Research

The Wahhābī Legacy in Southeastern Arabia

The Wahhābī movement, which arose in central Arabia in the mid-eighteenth century, upended the religious, political, and social order in the Peninsula with consequences reaching to the present day. The Wahhābīs redefined Islam on the axis of exclusive worship of Allāh (monolatry), privileged this consideration over 'monotheism' as a propositional attitude, and on this basis launched a war on the popular cult of saints, declaring its practitioners non-Muslims to be treated as enemies.

The Wahhābī legacy beyond the movement's heartland in Najd has received comparatively little attention and existing studies focus more on Saudi political influence than on ground-level conversion and religious life. This study will examine a particularly neglected topic: the extent and nature of Wahhābī adherence in southeastern Arabia, outside the scope of direct Saudi rule, with a particular focus on Sharjah, Ras al Khaimah, and Jaʿlān (Oman) in the nineteenth and twentieth centuries. Preliminary evidence indicates a pattern of Wahhābī adherence and practice in certain communities, and some influence in the wider region, that remained relatively independent of Saudi political fortunes.

Wahhābism in southeastern Arabia is unusual in that it fell outside the scope of direct Saudi rule, whereas early Wahhābīs tended to conflate religious faith and allegiance to the Āl Saʿūd and frowned upon residence in non-Saudi domains. Initial evidence suggests that Wahhābism in the region tended to be comparatively accommodationist, a development in orientation and doctrine that took root in the Wahhābī heartland only at a later date. The research aims to clarify the nature of Wahhābī faith and practice in the region under study, to identify unique regional characteristics, and to examine how they are related to discrete sociohistorical factors such as the multiconfessional landscape in southeastern Arabia and cosmopolitan influence on coastal trading communities.

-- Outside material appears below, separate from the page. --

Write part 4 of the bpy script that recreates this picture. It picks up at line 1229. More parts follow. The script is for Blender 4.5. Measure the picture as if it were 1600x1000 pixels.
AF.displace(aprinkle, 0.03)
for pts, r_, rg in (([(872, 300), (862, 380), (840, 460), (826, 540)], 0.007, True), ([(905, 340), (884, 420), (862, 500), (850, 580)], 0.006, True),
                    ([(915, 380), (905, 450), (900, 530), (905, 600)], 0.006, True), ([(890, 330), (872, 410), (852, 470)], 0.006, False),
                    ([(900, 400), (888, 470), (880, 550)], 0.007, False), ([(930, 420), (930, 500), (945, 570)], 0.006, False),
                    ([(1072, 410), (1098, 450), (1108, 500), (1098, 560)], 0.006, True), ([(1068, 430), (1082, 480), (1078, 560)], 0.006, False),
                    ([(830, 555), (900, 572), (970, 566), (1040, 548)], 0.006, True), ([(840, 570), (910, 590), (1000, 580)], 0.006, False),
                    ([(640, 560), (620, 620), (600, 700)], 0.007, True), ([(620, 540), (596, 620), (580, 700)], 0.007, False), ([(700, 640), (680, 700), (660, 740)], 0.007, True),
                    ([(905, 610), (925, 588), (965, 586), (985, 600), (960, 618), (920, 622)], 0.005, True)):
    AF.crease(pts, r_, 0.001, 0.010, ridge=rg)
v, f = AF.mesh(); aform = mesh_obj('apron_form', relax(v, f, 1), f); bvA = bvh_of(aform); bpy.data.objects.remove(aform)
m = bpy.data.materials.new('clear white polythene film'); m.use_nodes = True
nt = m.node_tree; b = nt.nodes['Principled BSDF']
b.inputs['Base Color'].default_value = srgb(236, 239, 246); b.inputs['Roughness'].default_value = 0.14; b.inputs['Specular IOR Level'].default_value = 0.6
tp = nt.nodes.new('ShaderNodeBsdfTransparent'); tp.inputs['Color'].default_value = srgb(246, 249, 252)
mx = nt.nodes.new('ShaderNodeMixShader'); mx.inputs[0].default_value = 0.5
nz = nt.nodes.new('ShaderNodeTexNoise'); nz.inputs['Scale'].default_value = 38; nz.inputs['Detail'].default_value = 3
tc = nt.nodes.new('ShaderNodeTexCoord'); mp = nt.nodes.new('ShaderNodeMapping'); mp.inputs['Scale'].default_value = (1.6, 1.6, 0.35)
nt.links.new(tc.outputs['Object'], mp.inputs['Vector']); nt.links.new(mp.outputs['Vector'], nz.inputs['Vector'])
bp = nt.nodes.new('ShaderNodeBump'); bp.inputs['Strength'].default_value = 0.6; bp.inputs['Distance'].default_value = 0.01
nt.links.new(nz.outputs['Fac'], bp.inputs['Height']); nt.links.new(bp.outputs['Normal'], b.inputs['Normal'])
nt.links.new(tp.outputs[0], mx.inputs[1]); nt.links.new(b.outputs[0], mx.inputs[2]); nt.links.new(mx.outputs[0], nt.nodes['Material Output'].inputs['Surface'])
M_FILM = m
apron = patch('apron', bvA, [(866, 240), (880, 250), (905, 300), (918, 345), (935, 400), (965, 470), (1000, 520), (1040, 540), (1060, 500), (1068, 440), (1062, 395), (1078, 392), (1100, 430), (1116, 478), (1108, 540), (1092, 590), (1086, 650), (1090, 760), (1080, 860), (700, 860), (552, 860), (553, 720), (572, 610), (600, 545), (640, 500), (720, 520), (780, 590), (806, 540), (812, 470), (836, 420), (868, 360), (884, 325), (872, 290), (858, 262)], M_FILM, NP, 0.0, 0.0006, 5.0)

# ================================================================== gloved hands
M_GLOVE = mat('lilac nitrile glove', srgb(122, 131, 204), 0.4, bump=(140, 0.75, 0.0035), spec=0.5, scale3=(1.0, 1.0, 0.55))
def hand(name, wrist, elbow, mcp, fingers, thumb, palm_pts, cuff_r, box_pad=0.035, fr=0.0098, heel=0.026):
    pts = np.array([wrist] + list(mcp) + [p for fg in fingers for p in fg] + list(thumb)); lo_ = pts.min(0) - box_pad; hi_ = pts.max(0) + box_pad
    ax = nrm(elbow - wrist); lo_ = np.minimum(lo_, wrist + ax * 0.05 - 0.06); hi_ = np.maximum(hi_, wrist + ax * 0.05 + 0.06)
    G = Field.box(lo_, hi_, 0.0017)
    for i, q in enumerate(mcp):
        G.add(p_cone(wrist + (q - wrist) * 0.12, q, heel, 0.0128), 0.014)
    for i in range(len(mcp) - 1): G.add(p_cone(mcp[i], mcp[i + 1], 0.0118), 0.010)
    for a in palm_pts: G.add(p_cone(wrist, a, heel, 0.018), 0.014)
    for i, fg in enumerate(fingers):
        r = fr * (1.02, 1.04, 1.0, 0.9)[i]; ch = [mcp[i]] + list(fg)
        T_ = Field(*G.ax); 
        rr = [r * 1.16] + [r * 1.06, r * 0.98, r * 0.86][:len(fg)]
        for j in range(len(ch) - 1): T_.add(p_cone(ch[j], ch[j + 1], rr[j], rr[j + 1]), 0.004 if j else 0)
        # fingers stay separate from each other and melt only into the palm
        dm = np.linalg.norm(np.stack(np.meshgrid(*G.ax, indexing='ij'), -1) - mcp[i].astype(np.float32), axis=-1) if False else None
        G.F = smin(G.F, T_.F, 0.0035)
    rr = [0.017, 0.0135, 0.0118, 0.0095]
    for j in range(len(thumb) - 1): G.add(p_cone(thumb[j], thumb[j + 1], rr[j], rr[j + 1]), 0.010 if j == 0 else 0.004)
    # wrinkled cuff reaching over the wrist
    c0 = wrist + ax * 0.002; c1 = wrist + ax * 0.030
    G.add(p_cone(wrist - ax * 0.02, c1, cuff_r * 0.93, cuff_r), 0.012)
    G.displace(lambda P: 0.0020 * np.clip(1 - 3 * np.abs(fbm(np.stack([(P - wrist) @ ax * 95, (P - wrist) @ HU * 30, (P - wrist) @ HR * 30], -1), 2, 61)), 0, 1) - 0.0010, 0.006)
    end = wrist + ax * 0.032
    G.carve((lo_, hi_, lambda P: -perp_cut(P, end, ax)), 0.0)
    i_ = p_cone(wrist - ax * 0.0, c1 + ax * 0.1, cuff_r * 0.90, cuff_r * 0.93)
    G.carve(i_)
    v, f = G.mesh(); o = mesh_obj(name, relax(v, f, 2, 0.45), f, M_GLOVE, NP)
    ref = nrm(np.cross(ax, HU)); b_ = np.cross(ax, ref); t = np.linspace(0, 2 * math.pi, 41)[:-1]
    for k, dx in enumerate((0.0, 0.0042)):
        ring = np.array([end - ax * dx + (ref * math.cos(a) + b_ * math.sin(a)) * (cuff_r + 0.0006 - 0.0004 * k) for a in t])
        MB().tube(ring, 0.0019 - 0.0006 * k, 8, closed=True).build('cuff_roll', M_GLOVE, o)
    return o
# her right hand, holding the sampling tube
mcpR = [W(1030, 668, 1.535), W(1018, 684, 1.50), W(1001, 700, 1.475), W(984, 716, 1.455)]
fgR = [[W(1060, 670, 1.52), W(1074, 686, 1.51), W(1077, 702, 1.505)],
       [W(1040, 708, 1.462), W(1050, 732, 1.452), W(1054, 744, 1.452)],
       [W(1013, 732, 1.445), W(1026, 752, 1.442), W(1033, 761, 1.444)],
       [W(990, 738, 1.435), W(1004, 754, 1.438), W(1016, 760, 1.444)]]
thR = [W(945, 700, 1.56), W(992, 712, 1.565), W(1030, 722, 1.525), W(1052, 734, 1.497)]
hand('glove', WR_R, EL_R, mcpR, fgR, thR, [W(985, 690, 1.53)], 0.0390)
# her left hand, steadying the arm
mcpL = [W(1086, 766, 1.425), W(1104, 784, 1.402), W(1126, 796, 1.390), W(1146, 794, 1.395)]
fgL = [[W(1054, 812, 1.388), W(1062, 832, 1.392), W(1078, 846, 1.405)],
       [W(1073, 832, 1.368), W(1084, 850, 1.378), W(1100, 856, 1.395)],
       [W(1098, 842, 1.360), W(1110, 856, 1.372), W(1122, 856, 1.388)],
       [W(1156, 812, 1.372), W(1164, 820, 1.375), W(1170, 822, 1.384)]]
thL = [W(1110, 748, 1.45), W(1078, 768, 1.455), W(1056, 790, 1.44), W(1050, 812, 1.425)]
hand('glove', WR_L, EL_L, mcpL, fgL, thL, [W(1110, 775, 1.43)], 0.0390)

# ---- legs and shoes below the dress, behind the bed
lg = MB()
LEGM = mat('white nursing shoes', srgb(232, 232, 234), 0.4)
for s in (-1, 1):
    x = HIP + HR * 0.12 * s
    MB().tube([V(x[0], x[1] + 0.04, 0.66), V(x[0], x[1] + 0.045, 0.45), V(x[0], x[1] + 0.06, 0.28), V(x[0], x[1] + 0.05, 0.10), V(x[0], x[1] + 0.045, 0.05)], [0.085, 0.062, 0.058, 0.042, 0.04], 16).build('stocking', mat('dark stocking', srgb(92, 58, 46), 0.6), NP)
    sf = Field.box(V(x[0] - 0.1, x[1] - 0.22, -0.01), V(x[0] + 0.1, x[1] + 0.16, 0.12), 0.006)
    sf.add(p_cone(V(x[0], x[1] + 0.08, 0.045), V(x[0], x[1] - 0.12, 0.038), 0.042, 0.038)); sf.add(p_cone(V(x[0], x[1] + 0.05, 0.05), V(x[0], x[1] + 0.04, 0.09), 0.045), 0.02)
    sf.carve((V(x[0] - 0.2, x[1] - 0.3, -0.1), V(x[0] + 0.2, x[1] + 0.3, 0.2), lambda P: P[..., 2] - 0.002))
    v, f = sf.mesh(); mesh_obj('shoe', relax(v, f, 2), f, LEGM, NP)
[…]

The study intends to enrich our understanding of Wahhābī history on the whole as part of an emerging trend in the field that complements the earlier focus on Saudi and Wahhābī leadership in the movement's heartland with attention to regional variation, additional actors, and the intersection of religious orientation, tribal affiliation, and political and economic context. In addition, the study is expected to shed light on aspects of the history of the United Arab Emirates, and the emirates of Sharjah and Ras Al Khaimah in particular.